See also: ‘Way too little, too late’: GAM calls for a strategic review of Liontrust
The largest percentage of assets are held in the firm’s sustainable investment propositions at £5.3bn. Most of this is UK retail investor money, at £4.8bn of assets, while smaller proportions are held in offshore funds and by institutional investors.
Cashflow solution products and multi-asset funds came in second and third place, respectively, with assets under management of £4.1bn and £3.6bn. The firm’s Economic Advantage range of funds held £2.2bn in assets as at the end of March, with £1.7bn of this held by UK retail investors.

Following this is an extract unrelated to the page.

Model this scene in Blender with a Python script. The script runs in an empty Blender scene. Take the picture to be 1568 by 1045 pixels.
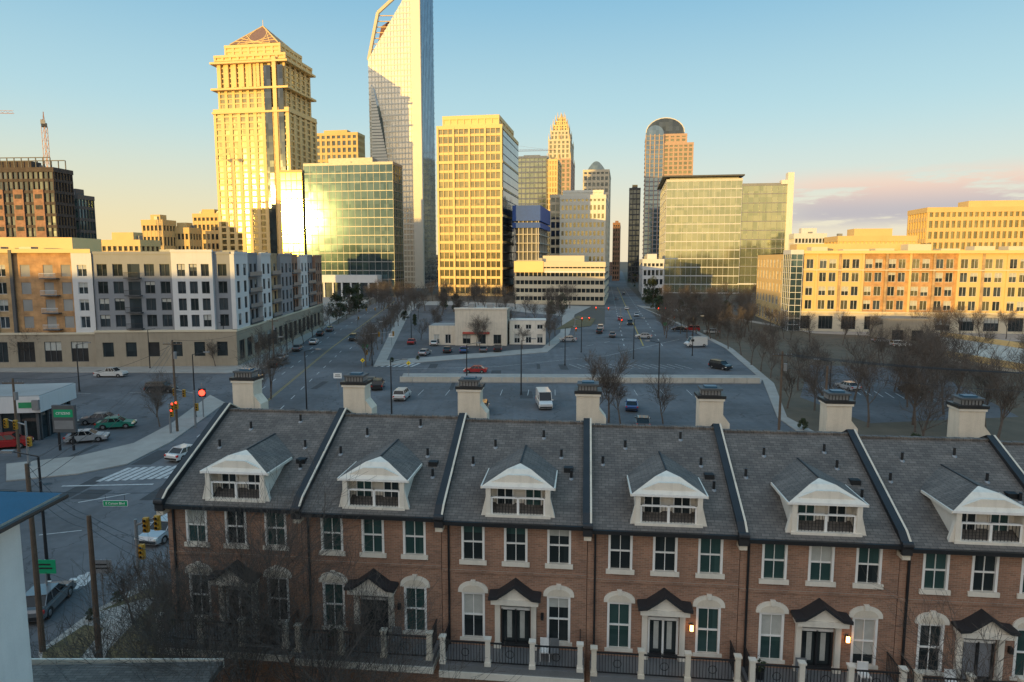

Two institutional mandates of more than £500m in aggregate were awarded to Liontrust during the quarter, which the firm expects to be funded before the end of May this year.
Last week, shareholders of River Global also approved an acquisition by Liontrust, which will add a further £2.6bn in assets under management to the business. This excludes the firm’s European Opportunities trust, which is undergoing a strategic review.
John Ions, CEO of Liontrust, said the proposed acquisition is “another step forward” for the business. “[River Global] will expand Liontrust’s range of investment styles, including value, and broaden our client base.
“There has been a positive reaction from clients and shareholders of Liontrust and River Global to the deal, and we have identified demand for [River Global] funds from among Liontrust’s existing client base.”
Commenting on Liontrust’s results more broadly, the CEO added the company is “benefitting from investor diversification away from US equities and increasing demand from clients for active management, led by strong performance across our European strategies”.
“As Liontrust enters the new financial year, we are well positioned to drive organic growth, realise benefits from the proposed acquisition and take advantage of the increased demand for active management.”